Dataset excerpt
--------
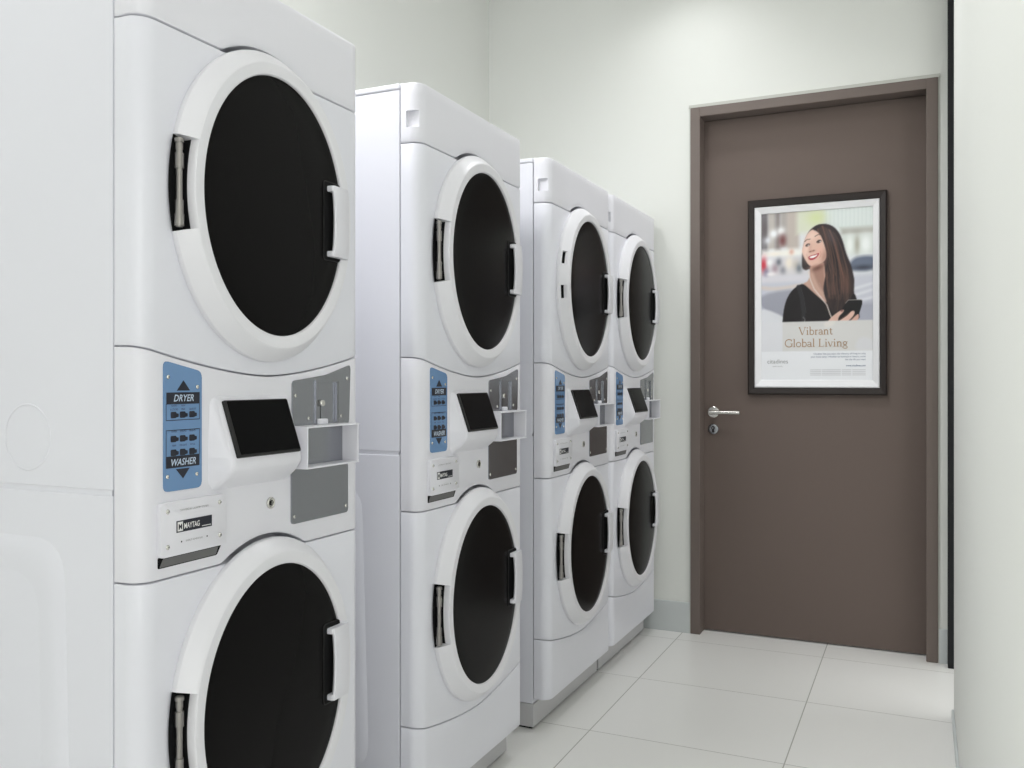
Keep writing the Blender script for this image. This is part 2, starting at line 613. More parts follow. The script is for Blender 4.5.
def door_parts(parent, zc, cuts, cover, label):
    """porthole door: ring, smoked glass, handle, hinge"""
    # ring: t = 0 at the glass edge, 1 at the outer edge
    prof = [(.975, .0570), (1.0, .0605), (1.0, .0650), (.985, .0690), (.95, .0715), (.86, .0765), (.70, .0855), (.55, .0938), (.50, .0956),
            (.46, .0965), (.25, .0962), (.12, .0957), (.04, .0950), (.0, .0925), (.0, .0830)]
    tc = 0.50
    pc = [(tc, .0590), (tc, .066), (tc, .0735), (tc, .0785), (tc, .0820), (tc, .0860), (tc, .0900), (tc, .0925), (tc - .015, .0955)] + prof[9:]
    if cover:       # only a short slot in the ramp, the rim stays whole
        pc = [(.975, .0570), (1.0, .0605), (1.0, .0650), (.985, .0690), (.95, .0715), (.90, .0742), (.90, .0610), (.62, .0610), (.62, .0902)] + prof[9:]

    def pt(an, t, x):
        return (x, GC + (GA + (RA - GA) * t) * math.cos(an), zc + (GB + (RB - GB) * t) * math.sin(an))

    N = 144
    stops = [(2 * PI * i / N, None) for i in range(N)]

    def ang(dz):        # angle on the left half at the height offset dz
        return PI - math.asin(dz / (RB - .012))
    zones = [(ang(hi), ang(lo)) for lo, hi in cuts]
    seq = []
    for a, _ in stops:
        inside = any(z0 < a < z1 for z0, z1 in zones)
        seq.append((a, inside))
    for z0, z1 in zones:
        seq += [(z0, False), (z0 + 1e-5, True), (z1 - 1e-5, True), (z1, False)]
    seq.sort()
    mb = MB().use(M['plastic_grey'])
    rings = [[mb.bm.verts.new(pt(a, t, x)) for t, x in (pc if ins else prof)] for a, ins in seq]
    K = len(rings)
    for i in range(K):
        A, B = rings[i], rings[(i + 1) % K]
        for j in range(len(prof) - 1):
            mb.face((A[j], A[j + 1], B[j + 1], B[j]), True)
    dr = mb.build(label, parent, SH, sharp=22)
    # glass: shallow dome
    mb = MB().use(M['glass'])
    R = []
    for k, (s, x) in enumerate(((1.0, .0890), (.96, .0905), (.8, .0918), (.55, .0928), (.28, .0934))):
        R.append([mb.bm.verts.new((x, GC + (GA + .0003) * s * math.cos(2 * PI * i / 96), zc + (GB + .0003) * s * math.sin(2 * PI * i / 96))) for i in range(96)])
    c = mb.bm.verts.new((.0936, GC, zc))
    for k in range(4):
        for i in range(96):
            mb.face((R[k][i], R[k][(i + 1) % 96], R[k + 1][(i + 1) % 96], R[k + 1][i]), True)
    for i in range(96):
        mb.face((R[4][i], R[4][(i + 1) % 96], c), True)
    mb.build('door_glass', dr, SH)
    # handle: bowed white grip bar on two arms, with a dark finger recess
    mb = MB().use(M['plastic'])
    hz0, hz1 = (zc - .077, zc + .071) if zc > 1 else (zc - .062, zc + .088)
    fp = front_frame(0)
    nn = 14
    secs = []
    for i in range(nn + 1):
        f = i / nn
        z = hz0 + (hz1 - hz0) * f
        bow = .006 * (1 - (2 * f - 1) ** 2)
        y0, y1 = .490 + bow * .5, .553
        x0, x1 = .094, .1090 + bow * .5
        secs.append([mb.bm.verts.new(p) for p in ((x0 + .004, y1 + .004, z), (x1 - .006, y1, z), (x1 - .001, y1 - .008, z), (x1, y0 + .003, z), (x1 - .003, y0, z), (x1 - .008, y0 + .003, z), (x1 - .008, y1 - .020, z), (x0, y1 - .020, z))])
    for a, b in zip(secs[:-1], secs[1:]):
        for j in range(8):
            mb.face((a[j], a[(j + 1) % 8], b[(j + 1) % 8], b[j]))
    for s_ in (secs[0], secs[-1]):
        mb.face(s_[:6] + s_[6:])
    for z0, z1 in ((hz0, hz0 + .012), (hz1 - .012, hz1)):
        mb.box(.090, .1075, .486, .540, z0, z1, bev=.003)
    hd = mb.build('handle', dr, SH, weld=True, sharp=40)
    mb = MB().use(M['bezel'])
    o_, i_ = rrect(.474, .535, hz0 - .008, hz1 + .010, .008), rrect(.4762, .535, hz0 - .006, hz1 + .008, .006)
    mb.prism(o_, .088, .0942, lambda a, b, d: (d, a, b), bev=.001)
    mb.use(M['gap'])
    mb.prism(i_, .0940, .0946, lambda a, b, d: (d, a, b))
    mb.build('handle_recess', hd, SH)
    # hinge
    for lo, hi in cuts:
        mb = MB().use(M['gap'])
        n = 10
        A, B, D = [], [], []
        for i in range(n + 1):
            an = ang(lo) + (ang(hi) - ang(lo)) * i / n
            A.append(mb.bm.verts.new(pt(an, tc + .02 if not cover else .63, .0790)))
            B.append(mb.bm.verts.new(pt(an, 1.02 if not cover else .89, .0615)))
            D.append(mb.bm.verts.new(pt(an, tc + .02 if not cover else .63, .0615)))
        for i in range(n):
            mb.face((D[i], D[i + 1], B[i + 1], B[i]))
            mb.face((A[i], A[i + 1], D[i + 1], D[i]))
        mid = (lo + hi) / 2
        yy = GC - (GA + (RA - GA) * .74) * math.sqrt(max(0, 1 - (mid / (RB - .012)) ** 2))
        yb = yy + .001
        mb.use(M['pin'])
        px = .0715
        if not cover:
            mb.tube((px, yb, zc + lo + .004), (px, yb, zc + hi - .004), .0058)
            for q0, q1, rr in ((.006, .026, .0084), (.026, .050, .0074), (hi - lo - .056, hi - lo - .030, .0078), (hi - lo - .024, hi - lo - .014, .0066), (hi - lo - .012, hi - lo - .005, .0080)):
                mb.tube((px, yb, zc + lo + q0), (px, yb, zc + lo + q1), rr)
        else:
            mb.tube((.0665, yb - .006, zc + lo + .006), (.0665, yb - .006, zc + hi - .020), .0035)
        tag(mb.build('hinge', dr, SH, sharp=35), 'bare steel hinge pin in a dark slot' if not cover else 'short dark hinge slot in the white ring')
    return dr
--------
To be done
Each line of the data should be quoted exactly, with pictures left out.

Task output
Keep writing the Blender script for this image. This is part 2, starting at line 613. More parts follow. The script is for Blender 4.5.
def door_parts(parent, zc, cuts, cover, label):
    """porthole door: ring, smoked glass, handle, hinge"""
    # ring: t = 0 at the glass edge, 1 at the outer edge
    prof = [(.975, .0570), (1.0, .0605), (1.0, .0650), (.985, .0690), (.95, .0715), (.86, .0765), (.70, .0855), (.55, .0938), (.50, .0956),
            (.46, .0965), (.25, .0962), (.12, .0957), (.04, .0950), (.0, .0925), (.0, .0830)]
    tc = 0.50
    pc = [(tc, .0590), (tc, .066), (tc, .0735), (tc, .0785), (tc, .0820), (tc, .0860), (tc, .0900), (tc, .0925), (tc - .015, .0955)] + prof[9:]
    if cover:       # only a short slot in the ramp, the rim stays whole
        pc = [(.975, .0570), (1.0, .0605), (1.0, .0650), (.985, .0690), (.95, .0715), (.90, .0742), (.90, .0610), (.62, .0610), (.62, .0902)] + prof[9:]

    def pt(an, t, x):
        return (x, GC + (GA + (RA - GA) * t) * math.cos(an), zc + (GB + (RB - GB) * t) * math.sin(an))

    N = 144
    stops = [(2 * PI * i / N, None) for i in range(N)]

    def ang(dz):        # angle on the left half at the height offset dz
        return PI - math.asin(dz / (RB - .012))
    zones = [(ang(hi), ang(lo)) for lo, hi in cuts]
    seq = []
    for a, _ in stops:
        inside = any(z0 < a < z1 for z0, z1 in zones)
        seq.append((a, inside))
    for z0, z1 in zones:
        seq += [(z0, False), (z0 + 1e-5, True), (z1 - 1e-5, True), (z1, False)]
    seq.sort()
    mb = MB().use(M['plastic_grey'])
    rings = [[mb.bm.verts.new(pt(a, t, x)) for t, x in (pc if ins else prof)] for a, ins in seq]
    K = len(rings)
    for i in range(K):
        A, B = rings[i], rings[(i + 1) % K]
        for j in range(len(prof) - 1):
            mb.face((A[j], A[j + 1], B[j + 1], B[j]), True)
    dr = mb.build(label, parent, SH, sharp=22)
    # glass: shallow dome
    mb = MB().use(M['glass'])
    R = []
    for k, (s, x) in enumerate(((1.0, .0890), (.96, .0905), (.8, .0918), (.55, .0928), (.28, .0934))):
        R.append([mb.bm.verts.new((x, GC + (GA + .0003) * s * math.cos(2 * PI * i / 96), zc + (GB + .0003) * s * math.sin(2 * PI * i / 96))) for i in range(96)])
    c = mb.bm.verts.new((.0936, GC, zc))
    for k in range(4):
        for i in range(96):
            mb.face((R[k][i], R[k][(i + 1) % 96], R[k + 1][(i + 1) % 96], R[k + 1][i]), True)
    for i in range(96):
        mb.face((R[4][i], R[4][(i + 1) % 96], c), True)
    mb.build('door_glass', dr, SH)
    # handle: bowed white grip bar on two arms, with a dark finger recess
    mb = MB().use(M['plastic'])
    hz0, hz1 = (zc - .077, zc + .071) if zc > 1 else (zc - .062, zc + .088)
    fp = front_frame(0)
    nn = 14
    secs = []
    for i in range(nn + 1):
        f = i / nn
        z = hz0 + (hz1 - hz0) * f
        bow = .006 * (1 - (2 * f - 1) ** 2)
        y0, y1 = .490 + bow * .5, .553
        x0, x1 = .094, .1090 + bow * .5
        secs.append([mb.bm.verts.new(p) for p in ((x0 + .004, y1 + .004, z), (x1 - .006, y1, z), (x1 - .001, y1 - .008, z), (x1, y0 + .003, z), (x1 - .003, y0, z), (x1 - .008, y0 + .003, z), (x1 - .008, y1 - .020, z), (x0, y1 - .020, z))])
    for a, b in zip(secs[:-1], secs[1:]):
        for j in range(8):
            mb.face((a[j], a[(j + 1) % 8], b[(j + 1) % 8], b[j]))
    for s_ in (secs[0], secs[-1]):
        mb.face(s_[:6] + s_[6:])
    for z0, z1 in ((hz0, hz0 + .012), (hz1 - .012, hz1)):
        mb.box(.090, .1075, .486, .540, z0, z1, bev=.003)
    hd = mb.build('handle', dr, SH, weld=True, sharp=40)
    mb = MB().use(M['bezel'])
    o_, i_ = rrect(.474, .535, hz0 - .008, hz1 + .010, .008), rrect(.4762, .535, hz0 - .006, hz1 + .008, .006)
    mb.prism(o_, .088, .0942, lambda a, b, d: (d, a, b), bev=.001)
    mb.use(M['gap'])
    mb.prism(i_, .0940, .0946, lambda a, b, d: (d, a, b))
    mb.build('handle_recess', hd, SH)
    # hinge
    for lo, hi in cuts:
        mb = MB().use(M['gap'])
        n = 10
        A, B, D = [], [], []
        for i in range(n + 1):
            an = ang(lo) + (ang(hi) - ang(lo)) * i / n
            A.append(mb.bm.verts.new(pt(an, tc + .02 if not cover else .63, .0790)))
            B.append(mb.bm.verts.new(pt(an, 1.02 if not cover else .89, .0615)))
            D.append(mb.bm.verts.new(pt(an, tc + .02 if not cover else .63, .0615)))
        for i in range(n):
            mb.face((D[i], D[i + 1], B[i + 1], B[i]))
            mb.face((A[i], A[i + 1], D[i + 1], D[i]))
        mid = (lo + hi) / 2
        yy = GC - (GA + (RA - GA) * .74) * math.sqrt(max(0, 1 - (mid / (RB - .012)) ** 2))
        yb = yy + .001
        mb.use(M['pin'])
        px = .0715
        if not cover:
            mb.tube((px, yb, zc + lo + .004), (px, yb, zc + hi - .004), .0058)
            for q0, q1, rr in ((.006, .026, .0084), (.026, .050, .0074), (hi - lo - .056, hi - lo - .030, .0078), (hi - lo - .024, hi - lo - .014, .0066), (hi - lo - .012, hi - lo - .005, .0080)):
                mb.tube((px, yb, zc + lo + q0), (px, yb, zc + lo + q1), rr)
        else:
            mb.tube((.0665, yb - .006, zc + lo + .006), (.0665, yb - .006, zc + hi - .020), .0035)
        tag(mb.build('hinge', dr, SH, sharp=35), 'bare steel hinge pin in a dark slot' if not cover else 'short dark hinge slot in the white ring')
    return dr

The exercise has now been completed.